The Push for Transparency: More Information about Health Professionals to Become Public in 2015

Major changes are on the horizon for Ontario’s regulated health professions.  In the months ahead, the province’s health regulatory Colleges will be implementing measures to increase transparency and to make more information about health care professionals available to the public.

The information that may soon be posted on health regulatory Colleges’ public registers includes:

  • Criminal findings of guilt
  • Criminal charges
  • Bail conditions
  • Professional licenses held in other jurisdictions
  • Discipline findings in other jurisdictions
  • Cautions issued by the College’s Inquiries, Complaints and Reports Committee (“ICRC”)
  • Specified Continuing Education or Remediation Programs (“SCERPs”) ordered by the ICRC

While some information, such as criminal findings of guilt and licences in other jurisdictions, are technically already publicly available and will simply be made more accessible by being listed on the public register, other information, such as cautions and SCERPs, will be new additions that will significantly impact the privacy of, and fairness to, health care professionals.

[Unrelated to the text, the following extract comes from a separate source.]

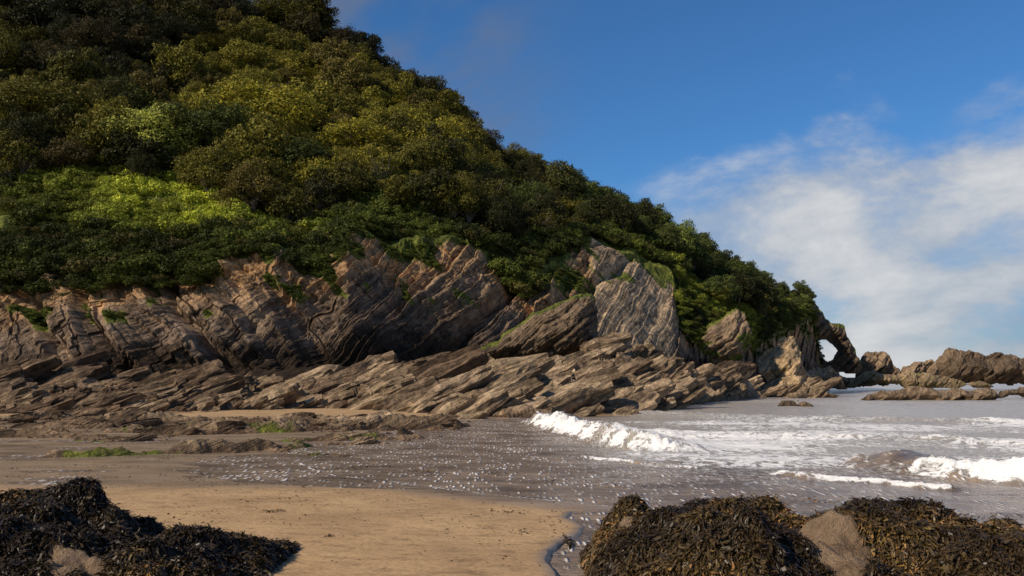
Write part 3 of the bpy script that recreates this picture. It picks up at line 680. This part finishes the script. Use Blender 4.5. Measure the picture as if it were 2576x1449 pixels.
# ------------------------------------------------ world
SE=math.radians(34);SA=math.radians(-126)
sx,sy,sz=math.sin(SA)*math.cos(SE),math.cos(SA)*math.cos(SE),math.sin(SE)
w=bpy.data.worlds.new('World');bpy.context.scene.world=w;w.use_nodes=True;t=NT(w.node_tree)
sky=t.n('ShaderNodeTexSky',sky_type='NISHITA',sun_disc=False,sun_elevation=SE,sun_rotation=SA,air_density=1.0,dust_density=0.5,ozone_density=3.0)
D=t.n('ShaderNodeTexCoord').outputs['Generated']
sp_=t.n('ShaderNodeSeparateXYZ');t.set(sp_.inputs[0],D);dx,dy,dz=sp_.outputs
base=t.mix(1.0,sky.outputs[0],(0.42,0.80,1.14),'MULTIPLY')
nz1=t.noise(t.map(D,(0,0.1,0),(1,1,1.8)),4.2,9,0.57,0.2);nz2=t.noise(t.map(D,(0,0,0),(1,1,2.0)),6.0,8,0.6,0.2)
lim=t.m('MINIMUM',t.m('ADD',0.175,t.m('MULTIPLY',dx,0.38)),0.30)
L=t.m('SUBTRACT',lim,dz);L=t.m('ADD',L,t.m('MULTIPLY',t.m('SUBTRACT',nz1,0.5),0.30));L=t.m('ADD',L,t.m('MULTIPLY',t.m('SUBTRACT',nz2,0.5),0.12))
cm=t.ss(L,0.0,0.09);cm=t.m('MULTIPLY',cm,t.ss(dx,0.07,0.2))
ccol=ramp(t,t.m('ADD',t.m('MULTIPLY',nz2,0.6),t.m('MULTIPLY',nz1,0.4)),[(0.38,(0.42,0.52,0.68)),(0.48,(0.66,0.71,0.79)),(0.60,(1.0,1.0,1.0))])
ccol=t.mix(1.0,ccol,(7.2,7.2,7.2),'MULTIPLY')
thin=t.m('SUBTRACT',0.94,t.m('MULTIPLY',t.m('SUBTRACT',1.0,t.ss(nz2,0.36,0.52)),0.25))
c=t.mix(t.m('MULTIPLY',cm,thin),base,ccol)
nw=t.noise(t.map(D,(0,0.5,0),(1,1,1.8)),3.6,6,0.55)
wm=t.m('MULTIPLY',t.ss(nw,0.40,0.60),t.m('MULTIPLY',t.m('SUBTRACT',1.0,t.ss(dx,-0.08,0.10)),t.ss(dz,0.12,0.25)))
c=t.mix(t.m('MULTIPLY',wm,0.8),c,(1.5,1.9,2.8))
bg=t.n('ShaderNodeBackground');t.set(bg.inputs[0],c);bg.inputs[1].default_value=0.095
o=t.n('ShaderNodeOutputWorld');t.t.links.new(bg.outputs[0],o.inputs[0])
from mathutils import Vector
sl=bpy.data.lights.new('sun','SUN');sl.energy=5.0;sl.angle=math.radians(0.5);sl.color=(1.0,0.87,0.69)
so=bpy.data.objects.new('sun',sl);bpy.context.collection.objects.link(so);so.rotation_euler=Vector((sx,sy,sz)).to_track_quat('Z','Y').to_euler()
cam=bpy.data.cameras.new('camera');co=bpy.data.objects.new('camera',cam);bpy.context.collection.objects.link(co)
cam.sensor_width=36;cam.lens=36*F/2576;cam.clip_end=30000;cam.clip_start=0.1
co.location=(0,0,H);co.rotation_euler=(math.pi/2+TH,0,0);bpy.context.scene.camera=co
sc=bpy.context.scene;sc.view_settings.view_transform='Standard';sc.view_settings.look='None';sc.view_settings.exposure=0
print('trees',nt)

This push to make more information publicly available was driven in large part by a letter sent  by Ontario’s Minister of Health and Long-Term Care in October 2014 to all health profession College Councils and Transitional Councils (collectively, the “Colleges”) asking them to make transparency a priority objective and to take concrete steps to increase transparency in College processes, decision-making, and information disclosure.  The Minister requested that each College begin sharing more detailed, timely, accurate, and clear information with the public as soon as possible, and report to the Minister by December 1, 2014 regarding the specific steps that the College plans to take to strengthen existing measures, and to develop and implement new measures, to enhance transparency.

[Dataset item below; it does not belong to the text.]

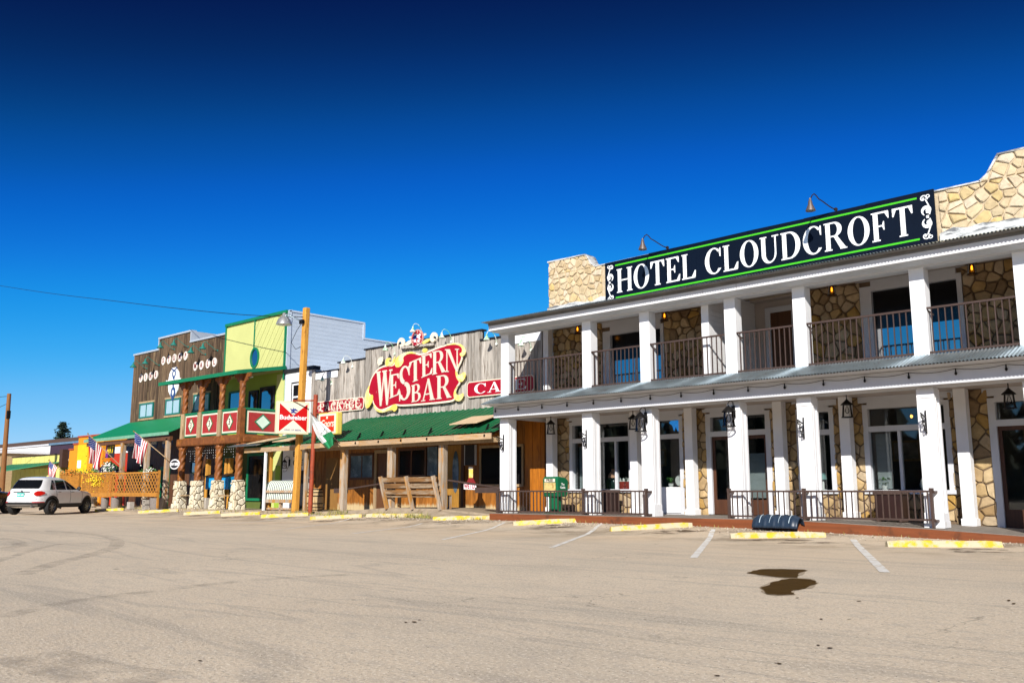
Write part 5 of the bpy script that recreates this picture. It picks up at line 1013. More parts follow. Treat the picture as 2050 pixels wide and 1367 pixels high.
for z, h in ((1.02, .10), (.62, .14)): piece('rail_board', TIMBG, sb, xa - .06, xb + .05, 21.42, 21.49, z - h / 2, z + h / 2)
for x in (xa, (xa + xb) / 2 + .1, xb): piece('leg', TIMBG, sb, x - .06, x + .06, 21.5, 21.62, .2, .98)
piece('stretcher', TIMBG, sb, xa, xb, 21.5, 21.58, .26, .34)
# hanging white and green flag
fl = thing('banner_flag', 'limp white and green flag hanging beside the red pipe', 'flag', (xp, 20.6, 3.6)); YFv = 20.55
GRN = mat('flag_green', (.02, .24, .09), .8); WHT = mat('flag_white', (.74, .76, .74), .8, var=.12, scale=3)
def C3(u, v, y=YFv): return at(u, v, y)
G().tube([C3(622, 826, 20.9), C3(650, 858, 20.6), C3(680, 887, 20.45)], .018, 6).obj('staff', RAIL, fl)
g = G(); L0 = [(623, 833), (625, 848), (629, 862), (636, 876), (646, 888), (657, 899)]; L1 = [(628, 833), (641, 843), (653, 853), (663, 863), (670, 873), (669, 889)]; n = len(L0); m_ = 7; vs_ = []
for i in range(n):
    for j in range(m_): s_ = j / (m_ - 1); u = L0[i][0] + (L1[i][0] - L0[i][0]) * s_; v = L0[i][1] + (L1[i][1] - L0[i][1]) * s_; vs_.append(C3(u, v, YFv + .10 * math.sin(j * 1.9 + i * .5)))
for i in range(n - 1):
    for j in range(m_ - 1): g.cur = 1 if (i >= 3 and j >= 2) or i >= 4 else 0; g.add([vs_[i * m_ + j], vs_[(i + 1) * m_ + j], vs_[(i + 1) * m_ + j + 1], vs_[i * m_ + j + 1]], [[0, 1, 2, 3]])
g.obj('cloth', [WHT, GRN], fl, smooth=True)
pline_g = G(); f3 = FX(0, 20.42, 0); pline(pline_g, [(C3(642, 868, 20.42).x, C3(642, 868, 20.42).z), (C3(646, 866, 20.42).x, C3(646, 866, 20.42).z), (C3(650, 858, 20.42).x, C3(650, 858, 20.42).z)], .03, f3, 0, .005); pline_g.obj('crane_mark', BLACKP, fl)

# ================================================================== the narrow white house
wh = thing('white_house', 'narrow two storey white boarded house front between lime shop and bar', 'building', (-35.3, 23.5, 0))
G().box(-36.5, -34.22, YB + .03, 30, 0, 6.5).obj('body', WBOARD, wh); z = 2.9
while z < 6.45: piece('siding_board', WBOARD, wh, -36.46, -34.25, YB - .004, YB + .029, z, z + .155, (R(-4), 0, 0)); z += .163
g = G(); g.box(-36.55, -34.15, YB - .09, YB + .3, 6.5, 6.66); g.box(-34.27, -34.2, YB - .03, YB + .02, 3.6, 6.5); g.obj('black_cornice', BLACKP, wh)
g = G(); a, b, c, d = -35.85, -35.1, 4.68, 5.95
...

All Colleges and transitional Councils have submitted a transparency report to the Ministry, and the reports are available on each College’s website.  The reports vary in length and detail, but each College has committed to making transparency a priority objective and to taking steps to enhance transparency during 2015.  That is, if they haven’t already done so.  Several Colleges are currently circulating or have already passed by-law amendments which would allow more information about their members to be made available to the public.  For example, the Royal College of Dental Surgeons of Ontario has passed a by-law amendment, which will require oral cautions and SCERPs made after October 1, 2015 to be posted on the public register.

As the Colleges begin to propose changes in the coming year, there will no doubt be considerable debate surrounding what types of information should or shouldn’t be made available to the public and the reasons for doing so.  In this push for transparency, however, one thing is certain: the public will have access to more information about health care professionals than has ever previously been available and this will fundamentally alter the landscape of the regulation of health care professionals in Ontario.  We will update you on our blog as the Colleges take concrete steps to make more information about practicing health care professionals publicly available.